Questa strategia richiede una convergenza di interessi tra la famiglia Riva (che dispone di risorse importanti) e le Banche che, di fatto, sono le proprietarie dell’impianto di Piombino.

Altri imprenditori siderurgici che sanno di avere nei loro forni elettrici limiti produttivi e nella localizzazione storica dei loro impianti incognite ambientali non indifferenti e limitazioni crescenti, non potranno sottrarsi(se lungimiranti) ad uno sforzo finanziario di sinergia comune nella capitalizzazione di questo progetto generale.

Si tratta per il Ministro Passera di affrontare con decisione (con la famiglia Riva in primo luogo) questo piano capace di coinvolgere l’intero sistema siderurgico nazionale (meno di dieci imprenditori) e di favorire la formazione di una dirigenza professionalmente credibile e capace.
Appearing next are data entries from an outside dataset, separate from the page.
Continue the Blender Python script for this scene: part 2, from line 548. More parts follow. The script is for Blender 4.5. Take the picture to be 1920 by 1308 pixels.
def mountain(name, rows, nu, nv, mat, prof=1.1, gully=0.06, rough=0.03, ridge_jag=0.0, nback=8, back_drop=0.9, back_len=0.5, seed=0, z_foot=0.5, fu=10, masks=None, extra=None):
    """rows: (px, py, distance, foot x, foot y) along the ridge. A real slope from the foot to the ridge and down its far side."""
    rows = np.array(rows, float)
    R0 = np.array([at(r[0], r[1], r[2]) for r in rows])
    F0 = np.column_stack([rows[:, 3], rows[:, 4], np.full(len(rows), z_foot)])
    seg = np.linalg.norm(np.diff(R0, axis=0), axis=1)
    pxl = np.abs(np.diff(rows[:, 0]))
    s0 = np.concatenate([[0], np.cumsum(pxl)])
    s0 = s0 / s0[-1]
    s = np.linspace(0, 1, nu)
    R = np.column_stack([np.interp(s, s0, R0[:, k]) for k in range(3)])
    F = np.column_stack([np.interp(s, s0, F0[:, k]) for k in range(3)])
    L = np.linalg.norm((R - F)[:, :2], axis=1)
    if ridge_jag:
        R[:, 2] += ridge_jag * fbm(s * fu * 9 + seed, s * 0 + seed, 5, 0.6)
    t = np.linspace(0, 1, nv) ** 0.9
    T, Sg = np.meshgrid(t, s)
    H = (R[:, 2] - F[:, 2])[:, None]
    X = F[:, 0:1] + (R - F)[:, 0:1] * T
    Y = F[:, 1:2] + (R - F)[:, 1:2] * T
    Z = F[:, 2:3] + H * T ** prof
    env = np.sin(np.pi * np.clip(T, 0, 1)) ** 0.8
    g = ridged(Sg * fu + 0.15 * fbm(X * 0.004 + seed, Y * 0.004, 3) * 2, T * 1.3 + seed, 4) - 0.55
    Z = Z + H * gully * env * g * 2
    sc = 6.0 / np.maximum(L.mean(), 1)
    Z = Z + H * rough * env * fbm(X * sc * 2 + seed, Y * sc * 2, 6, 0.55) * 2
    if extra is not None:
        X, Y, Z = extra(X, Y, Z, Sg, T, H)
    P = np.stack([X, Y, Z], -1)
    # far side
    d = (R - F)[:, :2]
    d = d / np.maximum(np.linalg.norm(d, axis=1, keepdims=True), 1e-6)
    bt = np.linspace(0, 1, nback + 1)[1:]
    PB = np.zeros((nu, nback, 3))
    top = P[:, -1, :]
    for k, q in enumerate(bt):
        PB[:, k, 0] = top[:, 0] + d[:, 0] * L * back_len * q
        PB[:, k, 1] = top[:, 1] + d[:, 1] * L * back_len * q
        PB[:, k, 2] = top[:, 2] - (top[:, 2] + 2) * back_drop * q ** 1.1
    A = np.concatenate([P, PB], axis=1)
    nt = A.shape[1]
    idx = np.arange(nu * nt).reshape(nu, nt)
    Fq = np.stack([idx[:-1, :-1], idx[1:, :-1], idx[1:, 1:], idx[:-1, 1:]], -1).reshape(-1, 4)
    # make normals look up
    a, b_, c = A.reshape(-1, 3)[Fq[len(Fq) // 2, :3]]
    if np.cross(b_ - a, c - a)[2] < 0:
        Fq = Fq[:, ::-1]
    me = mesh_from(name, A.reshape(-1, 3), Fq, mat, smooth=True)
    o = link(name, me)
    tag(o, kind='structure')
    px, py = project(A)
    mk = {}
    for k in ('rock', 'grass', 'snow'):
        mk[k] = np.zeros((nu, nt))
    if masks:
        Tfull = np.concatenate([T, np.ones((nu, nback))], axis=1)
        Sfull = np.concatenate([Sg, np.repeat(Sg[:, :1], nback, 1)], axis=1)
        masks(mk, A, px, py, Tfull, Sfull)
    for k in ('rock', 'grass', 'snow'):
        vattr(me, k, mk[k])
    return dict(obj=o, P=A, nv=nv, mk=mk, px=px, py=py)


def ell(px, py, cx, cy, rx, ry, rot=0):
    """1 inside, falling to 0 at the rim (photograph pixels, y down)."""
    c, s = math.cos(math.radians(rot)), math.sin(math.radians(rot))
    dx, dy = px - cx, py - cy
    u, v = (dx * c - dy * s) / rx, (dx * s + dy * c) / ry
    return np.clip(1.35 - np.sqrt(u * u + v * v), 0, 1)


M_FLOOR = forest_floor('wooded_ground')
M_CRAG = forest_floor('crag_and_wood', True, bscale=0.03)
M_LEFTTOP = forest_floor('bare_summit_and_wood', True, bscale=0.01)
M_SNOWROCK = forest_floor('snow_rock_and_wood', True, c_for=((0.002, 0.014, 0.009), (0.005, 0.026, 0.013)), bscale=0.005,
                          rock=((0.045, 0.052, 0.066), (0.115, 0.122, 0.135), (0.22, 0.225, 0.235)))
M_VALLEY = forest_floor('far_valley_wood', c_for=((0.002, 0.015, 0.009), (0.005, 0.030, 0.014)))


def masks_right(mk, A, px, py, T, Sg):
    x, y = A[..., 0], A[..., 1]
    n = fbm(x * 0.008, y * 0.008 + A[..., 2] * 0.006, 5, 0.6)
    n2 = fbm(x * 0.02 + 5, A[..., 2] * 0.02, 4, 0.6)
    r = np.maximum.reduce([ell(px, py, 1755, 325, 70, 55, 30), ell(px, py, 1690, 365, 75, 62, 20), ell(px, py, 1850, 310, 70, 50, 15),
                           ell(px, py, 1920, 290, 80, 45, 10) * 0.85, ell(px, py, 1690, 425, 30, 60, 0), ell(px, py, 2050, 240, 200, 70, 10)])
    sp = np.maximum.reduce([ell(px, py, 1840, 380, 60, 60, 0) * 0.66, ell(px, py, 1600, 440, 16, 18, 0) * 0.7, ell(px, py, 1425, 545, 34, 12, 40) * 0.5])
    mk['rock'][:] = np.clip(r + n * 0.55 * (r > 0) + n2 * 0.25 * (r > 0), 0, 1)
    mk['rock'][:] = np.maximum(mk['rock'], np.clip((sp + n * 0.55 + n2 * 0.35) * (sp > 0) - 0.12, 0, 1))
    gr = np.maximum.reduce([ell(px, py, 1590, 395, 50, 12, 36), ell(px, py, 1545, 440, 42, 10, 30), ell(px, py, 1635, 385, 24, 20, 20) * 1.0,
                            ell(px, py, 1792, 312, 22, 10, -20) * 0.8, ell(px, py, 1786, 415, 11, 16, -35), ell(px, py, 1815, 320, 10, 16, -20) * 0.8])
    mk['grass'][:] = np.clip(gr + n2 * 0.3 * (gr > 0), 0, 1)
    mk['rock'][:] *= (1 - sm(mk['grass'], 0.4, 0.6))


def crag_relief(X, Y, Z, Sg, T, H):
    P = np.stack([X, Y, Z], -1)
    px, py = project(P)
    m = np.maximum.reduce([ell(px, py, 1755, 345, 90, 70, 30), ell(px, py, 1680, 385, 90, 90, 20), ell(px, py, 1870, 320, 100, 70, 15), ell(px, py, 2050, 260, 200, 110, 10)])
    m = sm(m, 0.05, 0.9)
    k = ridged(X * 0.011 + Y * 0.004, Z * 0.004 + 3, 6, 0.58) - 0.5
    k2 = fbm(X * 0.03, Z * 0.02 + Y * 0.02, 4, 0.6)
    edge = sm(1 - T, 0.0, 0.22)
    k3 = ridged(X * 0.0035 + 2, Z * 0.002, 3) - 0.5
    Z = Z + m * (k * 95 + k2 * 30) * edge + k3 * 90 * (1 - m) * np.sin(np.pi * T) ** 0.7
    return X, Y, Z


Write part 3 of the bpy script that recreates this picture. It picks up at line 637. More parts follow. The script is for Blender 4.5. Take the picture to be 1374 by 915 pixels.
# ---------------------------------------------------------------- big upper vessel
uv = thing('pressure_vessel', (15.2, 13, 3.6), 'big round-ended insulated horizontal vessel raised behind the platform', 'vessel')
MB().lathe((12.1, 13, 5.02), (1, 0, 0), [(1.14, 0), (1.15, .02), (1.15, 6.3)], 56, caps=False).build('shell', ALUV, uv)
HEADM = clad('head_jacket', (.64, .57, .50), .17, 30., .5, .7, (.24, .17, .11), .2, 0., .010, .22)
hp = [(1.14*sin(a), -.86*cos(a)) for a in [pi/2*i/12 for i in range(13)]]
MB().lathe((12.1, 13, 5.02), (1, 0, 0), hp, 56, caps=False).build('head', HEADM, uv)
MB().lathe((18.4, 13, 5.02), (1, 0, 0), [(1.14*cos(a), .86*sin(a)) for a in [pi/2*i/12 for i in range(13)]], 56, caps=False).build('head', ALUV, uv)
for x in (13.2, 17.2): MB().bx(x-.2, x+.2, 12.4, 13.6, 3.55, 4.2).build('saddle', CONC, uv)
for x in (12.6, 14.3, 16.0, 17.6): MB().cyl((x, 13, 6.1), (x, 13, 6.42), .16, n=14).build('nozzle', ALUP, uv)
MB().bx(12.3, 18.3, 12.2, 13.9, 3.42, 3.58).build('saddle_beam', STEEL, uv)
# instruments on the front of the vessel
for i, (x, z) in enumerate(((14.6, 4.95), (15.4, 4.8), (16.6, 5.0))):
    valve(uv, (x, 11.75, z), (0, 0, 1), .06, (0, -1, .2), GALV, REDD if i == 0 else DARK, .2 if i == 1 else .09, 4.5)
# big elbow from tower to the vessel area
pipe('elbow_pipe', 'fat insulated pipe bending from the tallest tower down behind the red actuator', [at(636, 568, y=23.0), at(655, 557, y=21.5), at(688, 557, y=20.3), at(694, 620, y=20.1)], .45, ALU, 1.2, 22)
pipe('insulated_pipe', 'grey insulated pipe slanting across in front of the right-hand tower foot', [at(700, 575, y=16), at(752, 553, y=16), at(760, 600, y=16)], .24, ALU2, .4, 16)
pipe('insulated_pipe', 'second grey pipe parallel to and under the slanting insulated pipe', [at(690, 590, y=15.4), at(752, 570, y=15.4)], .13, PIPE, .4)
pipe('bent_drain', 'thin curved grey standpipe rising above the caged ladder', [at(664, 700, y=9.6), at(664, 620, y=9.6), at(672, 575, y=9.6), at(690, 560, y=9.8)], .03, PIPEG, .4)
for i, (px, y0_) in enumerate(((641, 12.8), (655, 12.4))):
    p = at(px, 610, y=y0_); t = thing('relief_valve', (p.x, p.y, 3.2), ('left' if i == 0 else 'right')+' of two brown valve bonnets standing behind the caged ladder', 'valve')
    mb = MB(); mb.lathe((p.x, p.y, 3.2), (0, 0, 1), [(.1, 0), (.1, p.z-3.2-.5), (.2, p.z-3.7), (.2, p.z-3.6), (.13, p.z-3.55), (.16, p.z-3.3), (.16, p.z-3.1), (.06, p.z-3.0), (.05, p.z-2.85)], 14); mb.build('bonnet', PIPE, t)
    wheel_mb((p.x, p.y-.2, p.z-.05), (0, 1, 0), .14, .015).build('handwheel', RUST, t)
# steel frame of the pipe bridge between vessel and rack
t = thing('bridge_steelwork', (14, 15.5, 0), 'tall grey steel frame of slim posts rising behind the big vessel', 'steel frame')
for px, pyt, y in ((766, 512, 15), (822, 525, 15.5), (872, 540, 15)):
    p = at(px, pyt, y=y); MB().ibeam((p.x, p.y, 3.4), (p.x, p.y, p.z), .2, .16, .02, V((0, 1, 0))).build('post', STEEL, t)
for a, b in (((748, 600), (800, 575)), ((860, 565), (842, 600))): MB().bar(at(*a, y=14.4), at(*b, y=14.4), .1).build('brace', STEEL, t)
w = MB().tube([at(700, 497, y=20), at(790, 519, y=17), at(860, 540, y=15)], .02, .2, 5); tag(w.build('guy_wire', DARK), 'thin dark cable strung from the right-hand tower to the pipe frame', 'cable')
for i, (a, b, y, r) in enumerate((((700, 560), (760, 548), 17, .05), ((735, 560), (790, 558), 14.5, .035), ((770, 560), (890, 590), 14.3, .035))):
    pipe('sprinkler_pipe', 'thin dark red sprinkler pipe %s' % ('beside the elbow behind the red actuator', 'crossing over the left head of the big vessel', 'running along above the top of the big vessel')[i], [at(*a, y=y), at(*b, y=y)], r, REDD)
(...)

La storia anche recente della siderurgia italiana ha offerto manager di profilo,tecnici di alto livello e una preparazione professionale diffusa senza paura di confronti con altre siderurgie. La tecnologia impiantistica italiana ha ancora punte di eccellenza mondiale solo che si pensi alla Danieli. In tutti i settori vicini all’acciaio il Paese può offrire apporti di eccellenza produttiva e finanziari (dalla componentistica degli impianti alla tecnologia ambientale,dalla logistica alla commercializzazione). Questi comparti insieme a quelli dei primi utilizzatori possono anch’essi contribuire al nocciolo duro del disegno capace di prendere sulle proprie spalle il destino di Taranto e di Piombino.